Blue lights, red anger

2011-11-12 09:33

Citizens’ fury at danger posed by politicians’ convoys on the rise

Blue light convoys have become a menace on our roads. What is truly astonishing about these convoys is their use of force and intimidation as a standard practice.

Some of these convoys break every known traffic rule – beating red traffic lights, exceeding speed limits and pushing other drivers off the road.

You have to wonder why politicians believe they need to be driven in this reckless, heavy-handed manner.

The driver who sees a car fitted with blue lights approaching from behind, flashing its lights impatiently has to make one of the most unsettling manoeuvres on the road.

There isn’t even time to look carefully to see if it is safe to change lanes with the lead car in the convoy breathing down your neck.

Imagine the terror new or inexperienced drivers go through when they have to hurriedly get out of the way of a charging blue- light car.

There has been little or no communication to explain how, why and when VIP convoys can drive the way they do.

Government needs to urgently tell South Africans when and why it is OK for blue-light convoys to drive through red lights and push other drivers off the road.

Otherwise, motorists will be baffled and quite rightly resentful.

In our constitutional democracy, it is very difficult to buy into the idea that there can be one set of rules for ordinary people and another set of rules for others, no matter if they are the p­­olitical elite.

Even if there was crystal clear communication on the use of blue lights, it is unlikely they would justify the kind of behaviour that puts other road-users in danger.

It is telling that drivers have no difficulty in moving out of the way of an ambulance, fire truck or any of the other emergency or law enforcement vehicles.

They understand that these vehicles need to be given right of way. But there is a growing sense that a huge chunk of the use of blue lights is unnecessary and that it is an abuse of a system that is unnecessarily shrouded in secrecy and confusion.

Gauteng Premier Nomvula Mokonyane said one of her MECs was on his way to an “urgent” meeting when his convoy knocked a young student off his bike in Krugersdorp on the West Rand last weekend.
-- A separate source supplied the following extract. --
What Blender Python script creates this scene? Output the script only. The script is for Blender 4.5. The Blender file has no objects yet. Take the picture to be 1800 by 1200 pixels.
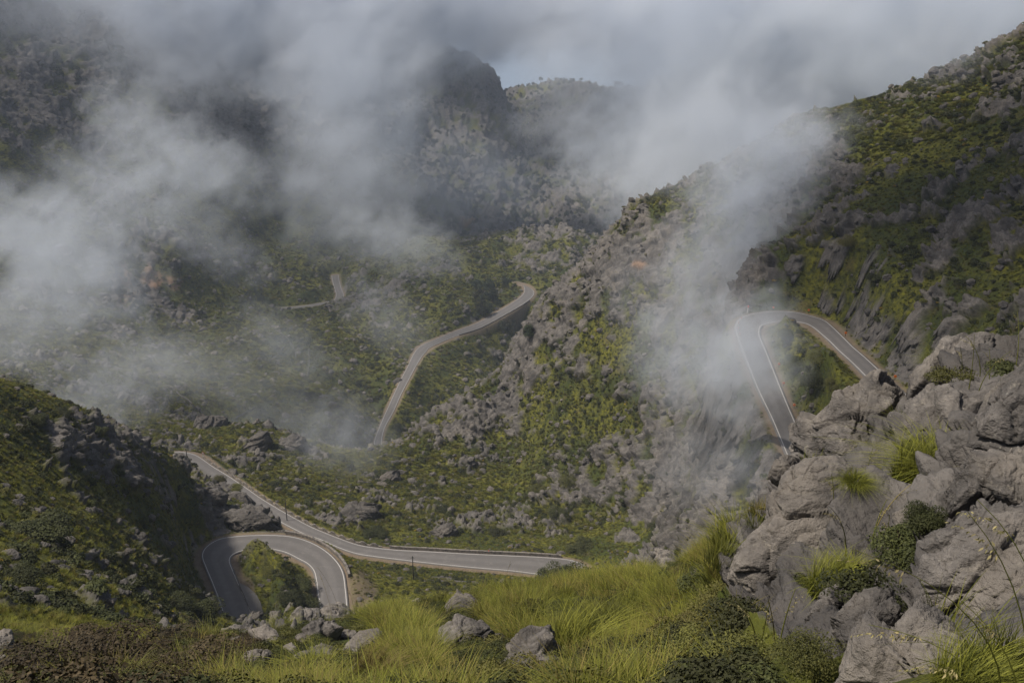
import bpy, math, random
import numpy as np
from mathutils import Vector
S = bpy.context.scene
C = S.collection
rng = np.random.default_rng(7)
random.seed(7)
R_ = math.radians

# ------------------------------------------------------------------ camera
PITCH, FPX = 22.0, 1750.0
cam_d = bpy.data.cameras.new('camera')
cam_d.sensor_width = 36.0
cam_d.lens = 35.0
cam_d.clip_start = 0.1
cam_d.clip_end = 60000
cam = bpy.data.objects.new('camera', cam_d)
C.objects.link(cam)
cam.location = (0, 0, 0)
cam.rotation_euler = (R_(90 - PITCH), 0, 0)
S.camera = cam

# ------------------------------------------------------------------ world, sun, exposure
W = bpy.data.worlds.new("World")
S.world = W
W.use_nodes = True
wn = W.node_tree
sky = wn.nodes.new('ShaderNodeTexSky')
sky.sky_type = 'NISHITA'
sky.sun_disc = False
SUN_EL, SUN_AZ = 60.0, -100.0          # azimuth from +Y (view direction), clockwise positive
sky.sun_elevation = R_(SUN_EL)
sky.sun_rotation = R_(SUN_AZ)
sky.air_density = 1.0
sky.dust_density = 4.0
wn.links.new(sky.outputs[0], wn.nodes['Background'].inputs[0])
wn.nodes['Background'].inputs[1].default_value = 0.053
sl = bpy.data.lights.new('sun', 'SUN')
sl.energy = 3.4
sl.angle = R_(5)
sl.color = (1.0, 0.905, 0.78)
sun = bpy.data.objects.new('sun', sl)
C.objects.link(sun)
a, e = R_(SUN_AZ), R_(SUN_EL)
sd = Vector((math.sin(a) * math.cos(e), math.cos(a) * math.cos(e), math.sin(e)))
sun.rotation_euler = sd.to_track_quat('Z', 'Y').to_euler()
sun.location = (0, 0, 300)
S.view_settings.view_transform = 'Standard'
S.view_settings.look = 'None'
S.view_settings.exposure = 0.42
S.view_settings.gamma = 1.0
S.cycles.use_denoising = True
S.cycles.max_bounces = 5
S.cycles.diffuse_bounces = 2
S.cycles.glossy_bounces = 1
S.cycles.transmission_bounces = 1
S.cycles.transparent_max_bounces = 8
S.cycles.volume_bounces = 4

# ------------------------------------------------------------------ pixel <-> space
cp, sp = math.cos(R_(PITCH)), math.sin(R_(PITCH))
def ray(px, py):
    """direction through a pixel of the 1800x1200 photograph"""
    u = (np.asarray(px, float) - 900) / FPX
    v = (np.asarray(py, float) - 600) / FPX
    d = np.stack([u, cp - v * sp, -sp - v * cp], -1)
    return d
def at_z(px, py, z):
    d = ray(px, py)
    return d * (np.asarray(z, float) / d[..., 2])[..., None]
def at_r(px, py, r):
    d = ray(px, py)
    return d * (np.asarray(r, float) / np.hypot(d[..., 0], d[..., 1]))[..., None]
def at_d(px, py, D):
    d = ray(px, py)
    return d / np.linalg.norm(d, axis=-1, keepdims=True) * np.asarray(D, float)[..., None]

# ------------------------------------------------------------------ noise
_prm = np.random.default_rng(3).permutation(4096)
_prm = np.concatenate([_prm, _prm]).astype(np.int64)
_g3 = np.random.default_rng(4).normal(size=(4096, 3)); _g3 /= np.linalg.norm(_g3, axis=1, keepdims=True)
_g3 = _g3.astype(np.float32)
def _h(i, j, k):
    return _prm[(_prm[(_prm[i & 4095] + j) & 4095] + k) & 4095]
def perlin(x, y, z=None):
    x = np.asarray(x, np.float32); y = np.asarray(y, np.float32)
    if z is None:
        i = np.floor(x).astype(np.int64); j = np.floor(y).astype(np.int64)
        fx = x - i; fy = y - j
        ux = fx * fx * fx * (fx * (fx * 6 - 15) + 10); uy = fy * fy * fy * (fy * (fy * 6 - 15) + 10)
        o = 0
        for a_, wx in ((0, 1 - ux), (1, ux)):
            for b_, wy in ((0, 1 - uy), (1, uy)):
                g = _g3[_prm[(_prm[(i + a_) & 4095] + j + b_) & 4095]]
                o = o + (g[..., 0] * (fx - a_) + g[..., 1] * (fy - b_)) * wx * wy
        return o * 1.8
    z = np.asarray(z, np.float32)
    i = np.floor(x).astype(np.int64); j = np.floor(y).astype(np.int64); k = np.floor(z).astype(np.int64)
    fx = x - i; fy = y - j; fz = z - k
    ux, uy, uz = [f * f * f * (f * (f * 6 - 15) + 10) for f in (fx, fy, fz)]
    o = 0
    for a_, wx in ((0, 1 - ux), (1, ux)):
        for b_, wy in ((0, 1 - uy), (1, uy)):
            for c_, wz in ((0, 1 - uz), (1, uz)):
                g = _g3[_h(i + a_, j + b_, k + c_)]
                o = o + (g[..., 0] * (fx - a_) + g[..., 1] * (fy - b_) + g[..., 2] * (fz - c_)) * wx * wy * wz
    return o * 1.6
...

But it is difficult to imagine how any meeting can be urgent to the point where an official does not hesitate to disobey clearly established traffic rules.

The tragic accident in Krugersdorp that left young Thomas Ferreira gravely injured should serve as a reminder that one set of rules for ordinary people and another set for leaders is a recipe for disaster.

Even if MEC Humphrey Mmemezi did have an urgent meeting, a later arrival would have been a sign of responsibility.

The response to this accident has showed a remarkable lack of remorse and an eagerness to justify and defend the use of blue lights.

Road-users and citizens just want a guarantee from those in power that they will do all that is humanely possible to ensure that such needless tragedies do not occur again.

It is no surprise, then, that the Justice Project SA has initiated a petition to ban the use of ­blue lights for all except for clearly marked enforcement or emergency vehicles.

Given that so many politicians at so many levels travel in these blue-light convoys, it is unlikely that they even understand why ordinary South Africans complain about traffic congestion.

Instead of being stuck in traffic for hours, they can just turn on their blue lights and blare their sirens, and when it’s convenient even drive in the emergency lanes.

This creates the impression that these VIPs can do as they please and, unfortunately, it reinforces the roguish behaviour among some drivers who think that if the VIPs can get away with such reckless behaviour, so can they.

By exempting themselves from the ordinary rules of the road, these VIPs come to believe that they do not need to plan their travel properly.

Instead, they rely on the magic of the blue lights and the wail of the siren to remove the inconvenience of other road-users so they can get to their destinations at truly astonishing speeds.

But the real miracle would be if VIPs could use the massive resources at their disposal to plan their travel and timetables effectively and stop relying on abusing blue-light convoys to exempt themselves from the rules of the road.

It is galling that these very VIPs are notorious for arriving late at meetings and this is what makes their abuse of blue lights even less acceptable.

Decent societies expect their leaders to set examples and not to flout the very rules that everyone else is expected to obey.

Surely it should only be in the most exceptional of circumstances that the driver of the most important VIP can proceed without stopping at a red
traffic light.

We are not at war and VIPs and their entourages need not drive along roads as if they are fleeing their enemies.No one wants to be intimidated by other drivers even if they drive for elected officials.

Maybe, just maybe, political leaders will do the right thing and put an end to the marauding blue-light brigade before another motorist is hurt or even killed.